Through his attorney, Scott Sibley denied requests for an interview. His attorneys say at no point did AZG Limited Partnership own the building in question. 

But a check written by AZG Limited Partnership shows Sibley's company paid $8,000 in county taxes for the building at the center of the lawsuit. Comparing the signature on that check to Scott Sibley's own personal home mortgage appears to be a match.

The question remains: is the man running the auctions, personally involved in the sale of a multi-million dollar property? That would be a violation of state law -- the same state law Sibley helped pass as an assemblyman in 2005.

Most of the properties sold at auction are owned by large banks. If they feel cheated out of profits they could have made with a more open auction, they could sue Clark County, putting taxpayers on the line for millions of dollars.

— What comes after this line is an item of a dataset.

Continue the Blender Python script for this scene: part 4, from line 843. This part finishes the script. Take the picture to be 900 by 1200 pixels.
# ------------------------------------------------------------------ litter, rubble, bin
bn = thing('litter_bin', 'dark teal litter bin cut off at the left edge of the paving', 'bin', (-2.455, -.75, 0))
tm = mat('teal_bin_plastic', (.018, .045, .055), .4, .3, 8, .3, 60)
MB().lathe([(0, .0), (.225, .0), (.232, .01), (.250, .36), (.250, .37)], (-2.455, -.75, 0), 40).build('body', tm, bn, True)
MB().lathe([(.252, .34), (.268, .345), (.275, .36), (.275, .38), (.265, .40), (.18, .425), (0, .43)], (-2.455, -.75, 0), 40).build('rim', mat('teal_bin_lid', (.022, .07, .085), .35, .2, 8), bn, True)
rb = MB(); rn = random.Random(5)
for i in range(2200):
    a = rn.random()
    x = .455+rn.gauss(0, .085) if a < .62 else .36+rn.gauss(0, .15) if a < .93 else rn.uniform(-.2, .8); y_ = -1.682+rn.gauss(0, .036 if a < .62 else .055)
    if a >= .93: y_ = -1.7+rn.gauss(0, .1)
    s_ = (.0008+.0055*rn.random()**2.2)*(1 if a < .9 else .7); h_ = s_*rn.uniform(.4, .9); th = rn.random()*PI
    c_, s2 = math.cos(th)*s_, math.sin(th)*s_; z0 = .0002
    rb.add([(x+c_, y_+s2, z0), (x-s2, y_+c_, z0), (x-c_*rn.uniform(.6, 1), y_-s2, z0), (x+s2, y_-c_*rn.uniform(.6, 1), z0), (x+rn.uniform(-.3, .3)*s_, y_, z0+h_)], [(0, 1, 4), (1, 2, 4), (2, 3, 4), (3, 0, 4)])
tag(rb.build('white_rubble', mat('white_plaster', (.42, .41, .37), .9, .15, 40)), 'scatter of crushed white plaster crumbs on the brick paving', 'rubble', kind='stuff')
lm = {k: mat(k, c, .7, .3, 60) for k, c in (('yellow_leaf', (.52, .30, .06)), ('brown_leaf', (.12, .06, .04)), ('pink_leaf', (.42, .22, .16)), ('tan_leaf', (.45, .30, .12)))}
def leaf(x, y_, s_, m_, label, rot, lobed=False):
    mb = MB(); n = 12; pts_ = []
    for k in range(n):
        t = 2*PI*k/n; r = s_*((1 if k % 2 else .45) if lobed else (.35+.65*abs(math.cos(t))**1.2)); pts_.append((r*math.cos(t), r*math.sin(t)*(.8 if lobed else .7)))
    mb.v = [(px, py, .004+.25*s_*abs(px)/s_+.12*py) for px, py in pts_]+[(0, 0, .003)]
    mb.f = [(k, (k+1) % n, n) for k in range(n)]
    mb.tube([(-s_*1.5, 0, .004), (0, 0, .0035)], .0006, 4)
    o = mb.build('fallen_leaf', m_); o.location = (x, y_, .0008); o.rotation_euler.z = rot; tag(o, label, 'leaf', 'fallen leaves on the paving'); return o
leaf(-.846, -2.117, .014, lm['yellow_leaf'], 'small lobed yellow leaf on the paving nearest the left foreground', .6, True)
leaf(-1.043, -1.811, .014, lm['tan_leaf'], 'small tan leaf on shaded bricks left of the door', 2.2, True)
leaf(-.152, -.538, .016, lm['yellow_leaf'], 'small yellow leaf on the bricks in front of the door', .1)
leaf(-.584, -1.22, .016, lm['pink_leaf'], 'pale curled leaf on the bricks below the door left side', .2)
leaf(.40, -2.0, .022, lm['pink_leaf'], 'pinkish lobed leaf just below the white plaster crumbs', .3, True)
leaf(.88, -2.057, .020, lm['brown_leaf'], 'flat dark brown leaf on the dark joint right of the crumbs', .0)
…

When asked about his signature on that check, Sibley's attorney's say, "Mr. Sibley has signing authority over AZG Limited Partnership's checking account. The check represented an accommodation and the money was paid back."

Anthony Martin says he has ideas to make these auctions more open and transparent to the public, including holding it in a county building, making  it impossible for the person running the auctions to change the auction order at the last minute, and videotaping the entire auction so there are fewer questions about what happened.